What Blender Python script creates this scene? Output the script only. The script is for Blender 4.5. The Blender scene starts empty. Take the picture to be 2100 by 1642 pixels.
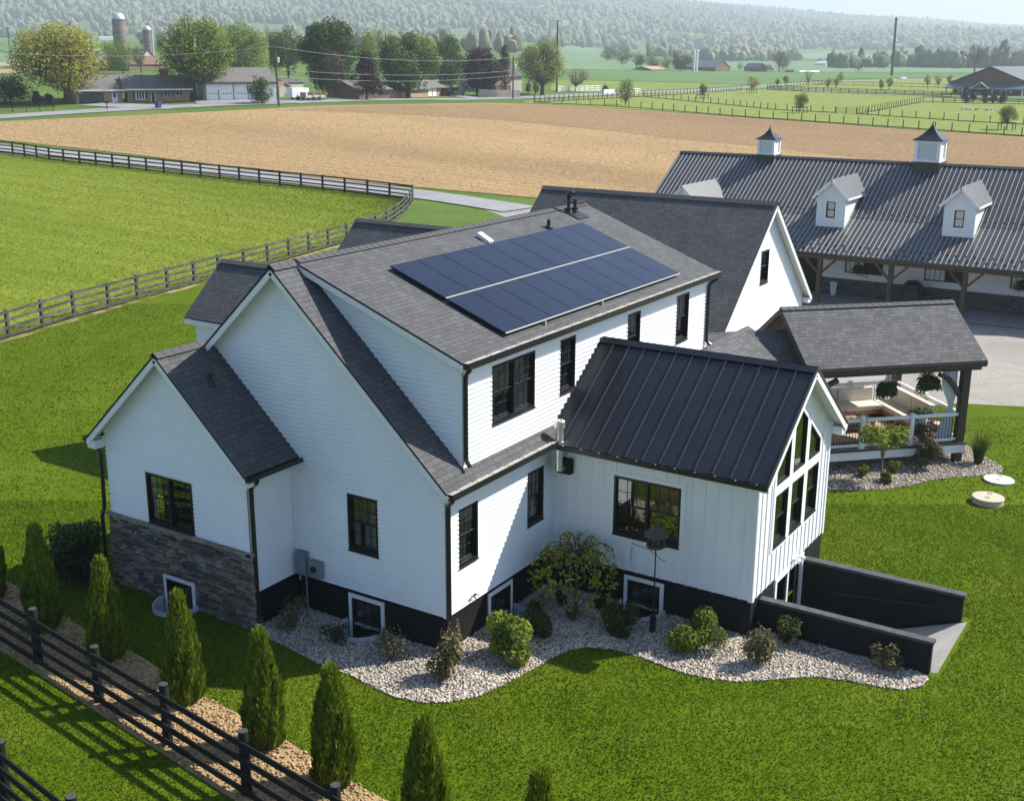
import bpy, math, random
import numpy as np
from mathutils import Vector, Matrix
from mathutils.geometry import tessellate_polygon
random.seed(7); RNG = np.random.default_rng(11)
SC = bpy.context.scene
COL = SC.collection
V3 = Vector
# ------------------------------------------------------------------ camera
CAM = V3((-19.793, -14.333, 13.1)); FPX = 2426.17
YAW, PIT, ROL = math.radians(32.471), math.radians(-16.139), math.radians(.263)
Fw = V3((math.cos(PIT)*math.cos(YAW), math.cos(PIT)*math.sin(YAW), math.sin(PIT)))
_r = V3((math.sin(YAW), -math.cos(YAW), 0)); _u = _r.cross(Fw)
Rt = math.cos(ROL)*_r + math.sin(ROL)*_u; Up = -math.sin(ROL)*_r + math.cos(ROL)*_u
cd = bpy.data.cameras.new('camera'); cam = bpy.data.objects.new('camera', cd); COL.objects.link(cam)
cd.sensor_width = 36; cd.lens = FPX/2100*36; cd.clip_start = .5; cd.clip_end = 20000
mw = Matrix((Rt, Up, -Fw)).transposed().to_4x4(); mw.translation = CAM; cam.matrix_world = mw
SC.camera = cam
# ------------------------------------------------------------------ terrain
def sst(a, b, x):
    t = min(1, max(0, (x-a)/(b-a))); return t*t*(3-2*t)
def lerp(a, b, t): return a+(b-a)*t
def ramp(x, w):
    if x <= 0: return 0.
    return x*x/(2*w) if x < w else x-w/2
CREST = [(-1.6, 430), (-.43, 410), (-.2, 335), (0, 280), (.06, 270), (.124, 250), (.268, 182), (.43, 134), (1.6, 100)]
def crest(a):
    for (a0, z0), (a1, z1) in zip(CREST, CREST[1:]):
        if a <= a1: return lerp(z0, z1, max(0, (a-a0)/(a1-a0)))
    return 60
def sl(x, y):
    dx, dy = x-CAM.x, y-CAM.y
    return dx*math.cos(YAW)+dy*math.sin(YAW), dx*math.sin(YAW)-dy*math.cos(YAW)
def xy(s, l):
    return CAM.x+s*math.cos(YAW)+l*math.sin(YAW), CAM.y+s*math.sin(YAW)-l*math.cos(YAW)
def T(x, y):
    s, l = sl(x, y)
    if s <= 78: return 0.
    a = max(-1.6, min(1.6, l/s))
    k = .043-.0225*sst(-.25, .25, a)
    z = k*(ramp(s-78, 20)-ramp(s-218, 20))
    kf = .0222-.0142*sst(-.05, .2, a)
    z += kf*(ramp(s-240, 60)-ramp(s-1720, 60))
    if s > 1800:
        t = min(1.15, (s-1800)/3700)
        f = t*(1.12-.12*t) if t < 1 else 1-(t-1)
        z = lerp(z, crest(a), f*sst(0, .25, t)**.3) + 11*math.sin(s*.004+a*17)*math.sin(a*31+s*.002)*sst(0, .3, t)
    return z
def gp(u, v, dz=0.):
    """ground point seen at photo pixel (u, v)"""
    d = Fw+(u-1050)/FPX*Rt-(v-821)/FPX*Up
    t0, t = 4., 4.
    while t < 6000:
        p = CAM+d*t
        if p.z < T(p.x, p.y): break
        t0 = t; t = t*1.02+.2
    for _ in range(30):
        m = (t0+t)/2; p = CAM+d*m
        if p.z < T(p.x, p.y): t = m
        else: t0 = m
    p = CAM+d*t
    return V3((p.x, p.y, T(p.x, p.y)+dz))
def dep(p): return (p-CAM).dot(Fw)
def mpp(p): return dep(p)/FPX       # metres per photo pixel at a point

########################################

WRITTEN TASK: Return the material word for word. Pictures are not part of the copy.

TASK RESPONSE:
What Blender Python script creates this scene? Output the script only. The script is for Blender 4.5. The Blender scene starts empty. Take the picture to be 2100 by 1642 pixels.
import bpy, math, random
import numpy as np
from mathutils import Vector, Matrix
from mathutils.geometry import tessellate_polygon
random.seed(7); RNG = np.random.default_rng(11)
SC = bpy.context.scene
COL = SC.collection
V3 = Vector
# ------------------------------------------------------------------ camera
CAM = V3((-19.793, -14.333, 13.1)); FPX = 2426.17
YAW, PIT, ROL = math.radians(32.471), math.radians(-16.139), math.radians(.263)
Fw = V3((math.cos(PIT)*math.cos(YAW), math.cos(PIT)*math.sin(YAW), math.sin(PIT)))
_r = V3((math.sin(YAW), -math.cos(YAW), 0)); _u = _r.cross(Fw)
Rt = math.cos(ROL)*_r + math.sin(ROL)*_u; Up = -math.sin(ROL)*_r + math.cos(ROL)*_u
cd = bpy.data.cameras.new('camera'); cam = bpy.data.objects.new('camera', cd); COL.objects.link(cam)
cd.sensor_width = 36; cd.lens = FPX/2100*36; cd.clip_start = .5; cd.clip_end = 20000
mw = Matrix((Rt, Up, -Fw)).transposed().to_4x4(); mw.translation = CAM; cam.matrix_world = mw
SC.camera = cam
# ------------------------------------------------------------------ terrain
def sst(a, b, x):
    t = min(1, max(0, (x-a)/(b-a))); return t*t*(3-2*t)
def lerp(a, b, t): return a+(b-a)*t
def ramp(x, w):
    if x <= 0: return 0.
    return x*x/(2*w) if x < w else x-w/2
CREST = [(-1.6, 430), (-.43, 410), (-.2, 335), (0, 280), (.06, 270), (.124, 250), (.268, 182), (.43, 134), (1.6, 100)]
def crest(a):
    for (a0, z0), (a1, z1) in zip(CREST, CREST[1:]):
        if a <= a1: return lerp(z0, z1, max(0, (a-a0)/(a1-a0)))
    return 60
def sl(x, y):
    dx, dy = x-CAM.x, y-CAM.y
    return dx*math.cos(YAW)+dy*math.sin(YAW), dx*math.sin(YAW)-dy*math.cos(YAW)
def xy(s, l):
    return CAM.x+s*math.cos(YAW)+l*math.sin(YAW), CAM.y+s*math.sin(YAW)-l*math.cos(YAW)
def T(x, y):
    s, l = sl(x, y)
    if s <= 78: return 0.
    a = max(-1.6, min(1.6, l/s))
    k = .043-.0225*sst(-.25, .25, a)
    z = k*(ramp(s-78, 20)-ramp(s-218, 20))
    kf = .0222-.0142*sst(-.05, .2, a)
    z += kf*(ramp(s-240, 60)-ramp(s-1720, 60))
    if s > 1800:
        t = min(1.15, (s-1800)/3700)
        f = t*(1.12-.12*t) if t < 1 else 1-(t-1)
        z = lerp(z, crest(a), f*sst(0, .25, t)**.3) + 11*math.sin(s*.004+a*17)*math.sin(a*31+s*.002)*sst(0, .3, t)
    return z
def gp(u, v, dz=0.):
    """ground point seen at photo pixel (u, v)"""
    d = Fw+(u-1050)/FPX*Rt-(v-821)/FPX*Up
    t0, t = 4., 4.
    while t < 6000:
        p = CAM+d*t
        if p.z < T(p.x, p.y): break
        t0 = t; t = t*1.02+.2
    for _ in range(30):
        m = (t0+t)/2; p = CAM+d*m
        if p.z < T(p.x, p.y): t = m
        else: t0 = m
    p = CAM+d*t
    return V3((p.x, p.y, T(p.x, p.y)+dz))
def dep(p): return (p-CAM).dot(Fw)
def mpp(p): return dep(p)/FPX       # metres per photo pixel at a point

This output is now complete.